(3D scene scripts)
----------------------------------------
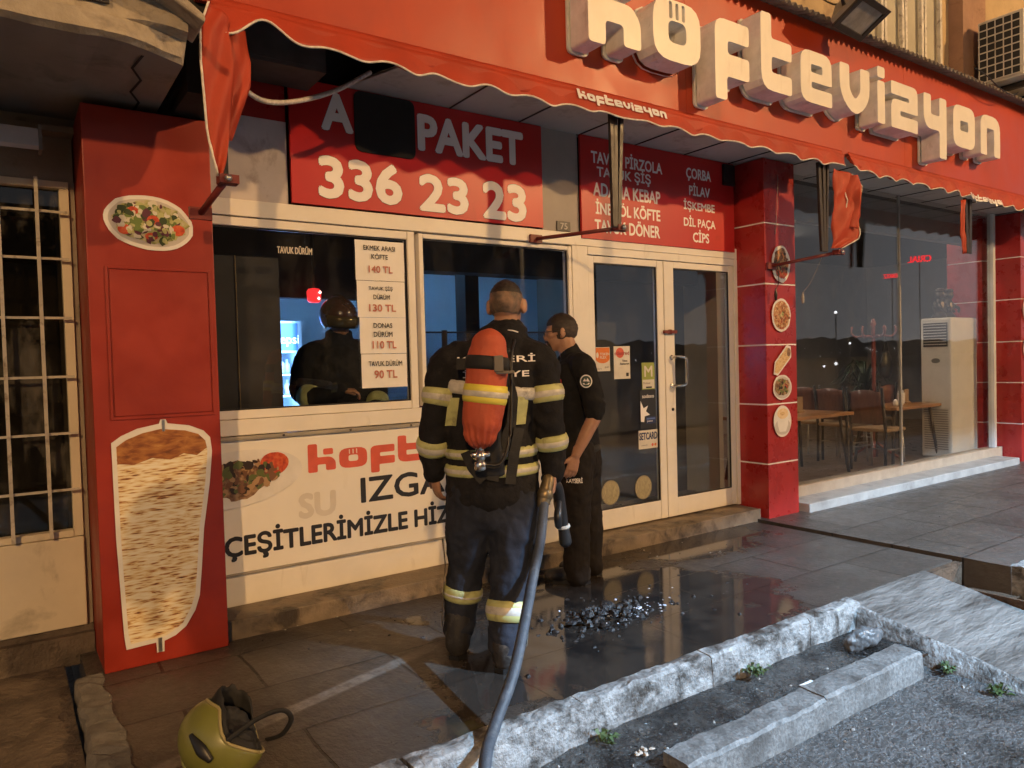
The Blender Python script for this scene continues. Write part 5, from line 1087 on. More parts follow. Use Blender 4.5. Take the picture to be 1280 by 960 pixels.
# coat stand and plant
cs = thing('coat_stand', 'red brown wooden coat stand with curled hooks and a black bag', 'coat stand', (8.95, 5.02, FZ))
redw = M('red_brown_turned_wood', (.20, .05, .035), .35, var=.2, vscale=8, coat=.3)
mb = MB(); mb.lathe((8.95, 5.02, FZ), [(.03, 0), (.03, .1), (.02, .2), (.028, .5), (.02, .8), (.026, 1.2), (.02, 1.62), (.035, 1.66), (.015, 1.72)], 14); mb.build('pole', redw, cs)
for i in range(6):
    a = i * 1.047; d = Vector((math.cos(a), math.sin(a), 0)); c = Vector((8.95, 5.02, 1.58)); mb = MB()
    mb.chain([c, c + d * .10 + Vector((0, 0, .03)), c + d * .20 + Vector((0, 0, .02)), c + d * .25 + Vector((0, 0, .08)), c + d * .24 + Vector((0, 0, .14))], [.014] * 5, 8, sub=3); mb.build('hook', redw, cs)
for i in range(4):
    a = i * 1.571 + .4; d = Vector((math.cos(a), math.sin(a), 0)); mb = MB(); mb.chain([Vector((8.95, 5.02, FZ + .2)), Vector((8.95, 5.02, FZ + .1)) + d * .12, Vector((8.95, 5.02, FZ + .015)) + d * .25], [.016] * 3, 8); mb.build('leg', redw, cs)
mb = MB(); mb.chain([(9.19, 5.0, 1.38), (9.20, 5.0, 1.24), (9.19, 5.0, 1.12)], [(.08, .04), (.13, .06), (.10, .05)], 14); mb.tube([(9.13, 5.0, 1.42), (9.19, 5.0, 1.60), (9.25, 5.0, 1.42)], .006, 6); mb.build('handbag', black_plastic, label='black round bag hanging from the coat stand', cat='bag')
pp = thing('potted_plant', 'dark strap leaved potted plant behind the dining chairs', 'plant', (9.75, 5.6, FZ))
mb = MB(); mb.lathe((9.75, 5.6, FZ), [(.13, 0), (.18, .3), (.19, .32), (.17, .32)], 20); mb.build('pot', M('brown_pot', (.12, .06, .04), .5), pp)
mb = MB(); mb.tube([(9.75, 5.6, .4), (9.76, 5.6, .95)], .03, 8); mb.build('trunk', M('plant_trunk', (.14, .10, .06), .8), pp)
mb = MB()
for i in range(46):
    a = rnd.random() * 6.28; l = rnd.uniform(.28, .55); up = rnd.uniform(.1, .42); z0 = rnd.uniform(.75, .98); d = Vector((math.cos(a), math.sin(a), 0)); s = Vector((-d.y, d.x, 0)); w_ = .022; vs = []
    for k in range(7):
        t = k / 6; p = Vector((9.76, 5.6, z0)) + d * l * t + Vector((0, 0, up * math.sin(t * 2.6))); ww = w_ * (1 - t) ** .6 + .001; vs += [p - s * ww, p + s * ww]
    mb.add(vs, [(2 * k, 2 * k + 1, 2 * k + 3, 2 * k + 2) for k in range(6)], True)
mb.build('leaves', M('dark_strap_leaf', (.035, .055, .025), .45, var=.4, vscale=8), pp)

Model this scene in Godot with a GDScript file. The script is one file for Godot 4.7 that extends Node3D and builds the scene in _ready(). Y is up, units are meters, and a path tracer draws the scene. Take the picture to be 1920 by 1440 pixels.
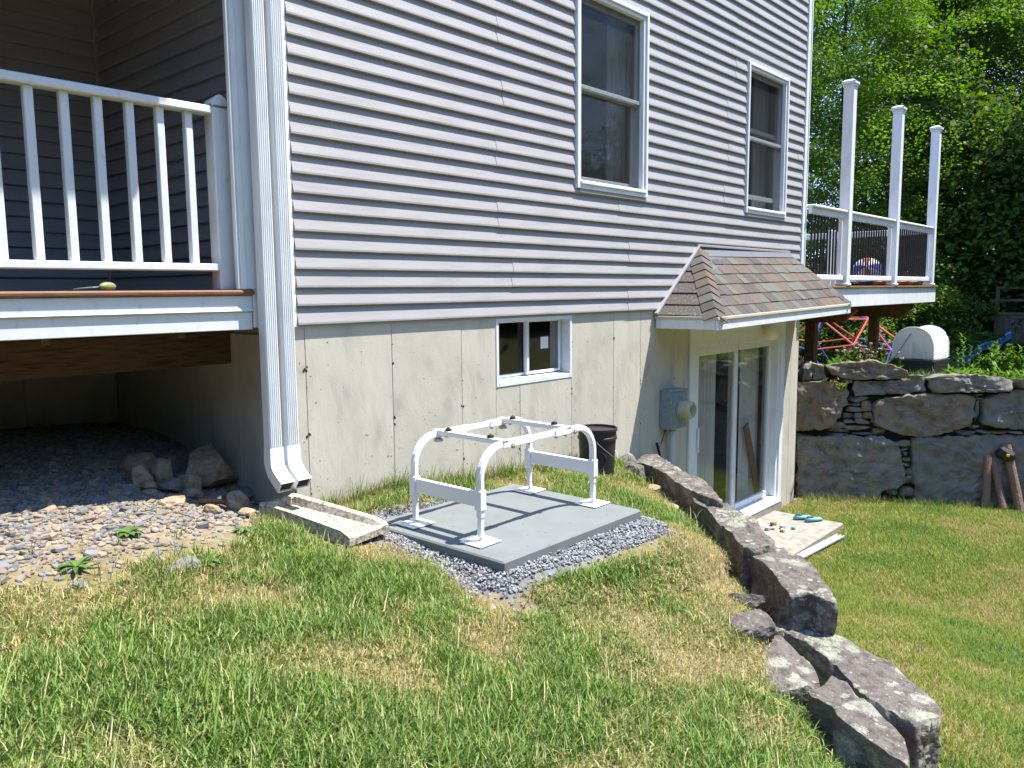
extends Node3D
# A house side wall with a small equipment stand on a pad, a stone-edged lawn, a back deck and a forest behind.

var base := {}
var M := {}
var rng := RandomNumberGenerator.new()
var N1 := FastNoiseLite.new()
var N2 := FastNoiseLite.new()
var cam: Camera3D

# ---------------------------------------------------------------- mesh builder
class B:
	var st := SurfaceTool.new()
	var n := 0
	func _init() -> void:
		st.begin(Mesh.PRIMITIVE_TRIANGLES)
		st.set_smooth_group(-1)
	func smooth(on := true) -> void:
		st.set_smooth_group(0 if on else -1)
	func tri(a: Vector3, b: Vector3, c: Vector3) -> void:
		st.add_vertex(a); st.add_vertex(b); st.add_vertex(c)
		n += 1
	func tri_o(a: Vector3, b: Vector3, c: Vector3, o: Vector3) -> void:
		if (b - a).cross(c - a).dot((a + b + c) / 3.0 - o) > 0.0: tri(a, c, b)
		else: tri(a, b, c)
	func quad(a: Vector3, b: Vector3, c: Vector3, d: Vector3, o: Vector3) -> void:
		tri_o(a, b, c, o); tri_o(a, c, d, o)
	func box(c: Vector3, s: Vector3, bev := 0.0, bas := Basis()) -> void:
		var h := s * 0.5
		var e := minf(bev, minf(h.x, minf(h.y, h.z)) * 0.9)
		if e <= 0.0:
			for ax in 3:
				for sg in [-1.0, 1.0]:
					var p := []
					for q in [[-1, -1], [1, -1], [1, 1], [-1, 1]]:
						var v := Vector3.ZERO
						v[ax] = sg * h[ax]; v[(ax + 1) % 3] = q[0] * h[(ax + 1) % 3]; v[(ax + 2) % 3] = q[1] * h[(ax + 2) % 3]
						p.append(c + bas * v)
					quad(p[0], p[1], p[2], p[3], c)
			return
		var vv := func(sx: float, sy: float, sz: float, ax: int) -> Vector3:
			var k := Vector3(sx * (h.x - e), sy * (h.y - e), sz * (h.z - e))
			k[ax] = [sx * h.x, sy * h.y, sz * h.z][ax]
			return c + bas * k
		for ax in 3:
			for sg in [-1.0, 1.0]:
				var p := []
				for q in [[-1, -1], [1, -1], [1, 1], [-1, 1]]:
					var sv := [0.0, 0.0, 0.0]
					sv[ax] = sg; sv[(ax + 1) % 3] = float(q[0]); sv[(ax + 2) % 3] = float(q[1])
					p.append(vv.call(sv[0], sv[1], sv[2], ax))
				quad(p[0], p[1], p[2], p[3], c)
			var b1 := (ax + 1) % 3
			var b2 := (ax + 2) % 3
			for s1 in [-1.0, 1.0]:
				for s2 in [-1.0, 1.0]:
					var lo := [0.0, 0.0, 0.0]
					lo[ax] = -1.0; lo[b1] = s1; lo[b2] = s2
					var hi := lo.duplicate()
					hi[ax] = 1.0
					quad(vv.call(lo[0], lo[1], lo[2], b1), vv.call(hi[0], hi[1], hi[2], b1), vv.call(hi[0], hi[1], hi[2], b2), vv.call(lo[0], lo[1], lo[2], b2), c)
		for sx in [-1.0, 1.0]:
			for sy in [-1.0, 1.0]:
				for sz in [-1.0, 1.0]:
					tri_o(vv.call(sx, sy, sz, 0), vv.call(sx, sy, sz, 1), vv.call(sx, sy, sz, 2), c)
	func bb(a: Vector3, b: Vector3, bev := 0.0) -> void:
		box((a + b) * 0.5, (b - a).abs(), bev)
	func ring_skin(rings: Array, close := true, caps := true) -> void:
		# rings: arrays of points of equal count, skinned one to the next
		var m: int = rings[0].size()
		for i in rings.size() - 1:
			var ca := Vector3.ZERO
			for k in m: ca += rings[i][k] + rings[i + 1][k]
			ca /= 2.0 * m
			for k in (m if close else m - 1):
				var k2 := (k + 1) % m
				quad(rings[i][k], rings[i][k2], rings[i + 1][k2], rings[i + 1][k], ca)
		if caps:
			for e in [0, rings.size() - 1]:
				var c := Vector3.ZERO
				var inn := Vector3.ZERO
				for k in m: c += rings[e][k]
				c /= m
				var e2: int = 1 if e == 0 else rings.size() - 2
				for k in m: inn += rings[e2][k]
				inn /= m
				for k in m: tri_o(c, rings[e][k], rings[e][(k + 1) % m], inn)
	func tube(pts: Array, r0: float, r1 := -1.0, sides := 8) -> void:
		if r1 < 0.0: r1 = r0
		var rings := []
		for i in pts.size():
			var d: Vector3 = (pts[mini(i + 1, pts.size() - 1)] - pts[maxi(i - 1, 0)]).normalized()
			var u := d.cross(Vector3.UP if absf(d.y) < 0.9 else Vector3.RIGHT).normalized()
			var w := u.cross(d)
			var r := lerpf(r0, r1, float(i) / maxf(1.0, pts.size() - 1.0))
			var ring := []
			for k in sides:
				var a := TAU * k / sides
				ring.append(pts[i] + (u * cos(a) + w * sin(a)) * r)
			rings.append(ring)
		ring_skin(rings)
	func sweep(pts: Array, side: Vector3, w: float, t: float, ch := 0.004) -> void:
		# a rectangular tube (chamfered) along a path that lies in the plane across `side`
		var rings := []
		for i in pts.size():
			var d: Vector3 = (pts[mini(i + 1, pts.size() - 1)] - pts[maxi(i - 1, 0)]).normalized()
			var nn := side.cross(d).normalized()
			var ring := []
			for q in [[-1, -1, 1, 0], [1, -1, -1, 0], [1, -1, 0, 1], [1, 1, 0, -1], [1, 1, -1, 0], [-1, 1, 1, 0], [-1, 1, 0, -1], [-1, -1, 0, 1]]:
				ring.append(pts[i] + side * (q[0] * w * 0.5 + q[2] * ch) + nn * (q[1] * t * 0.5 + q[3] * ch))
			rings.append(ring)
		ring_skin(rings)
	func lathe(c: Vector3, prof: Array, sides := 24, bas := Basis()) -> void:
		# prof: Vector2(radius, height)
		var rings := []
		for p in prof:
			var ring := []
			for k in sides:
				var a := TAU * k / sides
				ring.append(c + bas * Vector3(p.x * cos(a), p.y, p.x * sin(a)))
			rings.append(ring)
		ring_skin(rings)
	func prism(poly: PackedVector2Array, tr: Transform3D, h0: float, h1: float) -> void:
		# poly in the xz plane of tr, from height h0 to h1
		var tris := Geometry2D.triangulate_polygon(poly)
		var c := Vector3.ZERO
		for p in poly: c += Vector3(p.x, 0, p.y)
		c = tr * (c / poly.size() + Vector3(0, (h0 + h1) * 0.5, 0))
		for i in range(0, tris.size(), 3):
			var a := poly[tris[i]]
			var b := poly[tris[i + 1]]
			var d := poly[tris[i + 2]]
			for h in [h0, h1]:
				tri_o(tr * Vector3(a.x, h, a.y), tr * Vector3(b.x, h, b.y), tr * Vector3(d.x, h, d.y), tr * Vector3((a.x + b.x + d.x) / 3, (h0 + h1) * 0.5, (a.y + b.y + d.y) / 3))
		for i in poly.size():
			var a := poly[i]
			var b := poly[(i + 1) % poly.size()]
			quad(tr * Vector3(a.x, h0, a.y), tr * Vector3(b.x, h0, b.y), tr * Vector3(b.x, h1, b.y), tr * Vector3(a.x, h1, a.y), c)
	func mesh() -> ArrayMesh:
		st.generate_normals()
		return st.commit()

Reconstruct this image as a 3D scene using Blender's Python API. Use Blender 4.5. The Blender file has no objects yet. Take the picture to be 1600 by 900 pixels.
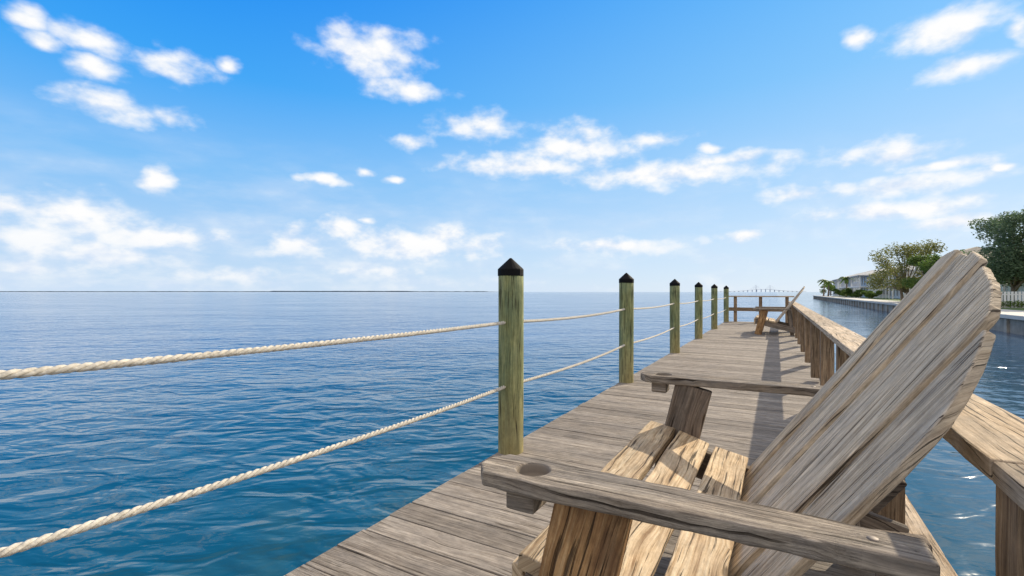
import bpy, bmesh, math, random
from mathutils import Vector, Matrix
random.seed(7)
F=737.0
CU=(0.8724,-0.4888); CN=(0.4888,0.8724)
ROT=-math.atan2(0.4888,0.8724)
sc=bpy.context.scene
sc.view_settings.view_transform='Standard'; sc.view_settings.look='None'; sc.view_settings.exposure=0
COL=sc.collection
def W(a,s,z=0): return Vector((a*CU[0]+s*CN[0], a*CU[1]+s*CN[1], z))
def place(px,D):
    a=(px-1213)*D/845.0
    return a,(D+.4888*a)/.8724
# ---------------------------------------------------------------- materials
def newmat(n):
    m=bpy.data.materials.new(n); m.use_nodes=True
    nt=m.node_tree; return m,nt,nt.nodes['Principled BSDF']
class NB:
    def __init__(s,nt): s.nt=nt
    def n(s,t,**k):
        x=s.nt.nodes.new(t)
        for a,b in k.items(): setattr(x,a,b)
        return x
    def l(s,a,b): s.nt.links.new(a,b)
    def math(s,op,a,b=None,c=None,clamp=False):
        x=s.n('ShaderNodeMath',operation=op,use_clamp=clamp)
        for i,v in enumerate((a,b,c)):
            if v is None: continue
            if isinstance(v,(int,float)): x.inputs[i].default_value=v
            else: s.l(v,x.inputs[i])
        return x.outputs[0]
    def vmath(s,op,a,b=None,c=None):
        x=s.n('ShaderNodeVectorMath',operation=op)
        for i,v in enumerate((a,b,c)):
            if v is None: continue
            if isinstance(v,(tuple,list)): x.inputs[i].default_value=v
            else: s.l(v,x.inputs[i])
        return x.outputs['Value'] if op in('LENGTH','DOT_PRODUCT') else x.outputs[0]
    def comb(s,a,b,c=0.0):
        x=s.n('ShaderNodeCombineXYZ')
        for i,v in enumerate((a,b,c)):
            if isinstance(v,(int,float)): x.inputs[i].default_value=v
            else: s.l(v,x.inputs[i])
        return x.outputs[0]
    def noise(s,vec,scale,detail=4,rough=.5,dist=0):
        x=s.n('ShaderNodeTexNoise'); x.inputs['Scale'].default_value=scale
        x.inputs['Detail'].default_value=detail; x.inputs['Roughness'].default_value=rough
        x.inputs['Distortion'].default_value=dist
        if vec is not None: s.l(vec,x.inputs['Vector'])
        return x
    def ramp(s,fac,stops):
        x=s.n('ShaderNodeValToRGB'); r=x.color_ramp
        while len(r.elements)<len(stops): r.elements.new(.5)
        for e,(p,c) in zip(r.elements,stops):
            e.position=p; e.color=(c[0],c[1],c[2],1)
        s.l(fac,x.inputs[0]); return x.outputs[0]
    def mix(s,f,a,b,mode='MIX'):
        x=s.n('ShaderNodeMix',data_type='RGBA',blend_type=mode)
        for i,v in ((0,f),(6,a),(7,b)):
            if isinstance(v,(int,float)): x.inputs[i].default_value=v
            elif isinstance(v,tuple): x.inputs[i].default_value=(v[0],v[1],v[2],1)
            else: s.l(v,x.inputs[i])
        return x.outputs[2]
    def mr(s,v,a,b,c=0,d=1,smooth=False):
        x=s.n('ShaderNodeMapRange'); x.clamp=True
        if smooth: x.interpolation_type='SMOOTHSTEP'
        s.l(v,x.inputs[0])
        for i,q in zip((1,2,3,4),(a,b,c,d)): x.inputs[i].default_value=q
        return x.outputs[0]
    def bump(s,h,bsdf,dist=.01,strength=1.0):
        x=s.n('ShaderNodeBump'); x.inputs['Distance'].default_value=dist; x.inputs['Strength'].default_value=strength
        s.l(h,x.inputs['Height']); s.l(x.outputs[0],bsdf.inputs['Normal'])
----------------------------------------
- WHAT IS NEEDED
Begin at the line containing "Model this scene", end at the line containing "var cam: Camera3D", and copy those lines word for word, both included. Skip pictures.

- COMPLETE OUTPUT
Model this scene in Godot with a GDScript file. The script is one file for Godot 4.7 that extends Node3D and builds the scene in _ready(). Y is up, units are meters, and a path tracer draws the scene. Take the picture to be 1920 by 1440 pixels.
extends Node3D
# A house side wall with a small equipment stand on a pad, a stone-edged lawn, a back deck and a forest behind.

var base := {}
var M := {}
var rng := RandomNumberGenerator.new()
var N1 := FastNoiseLite.new()
var N2 := FastNoiseLite.new()
var cam: Camera3D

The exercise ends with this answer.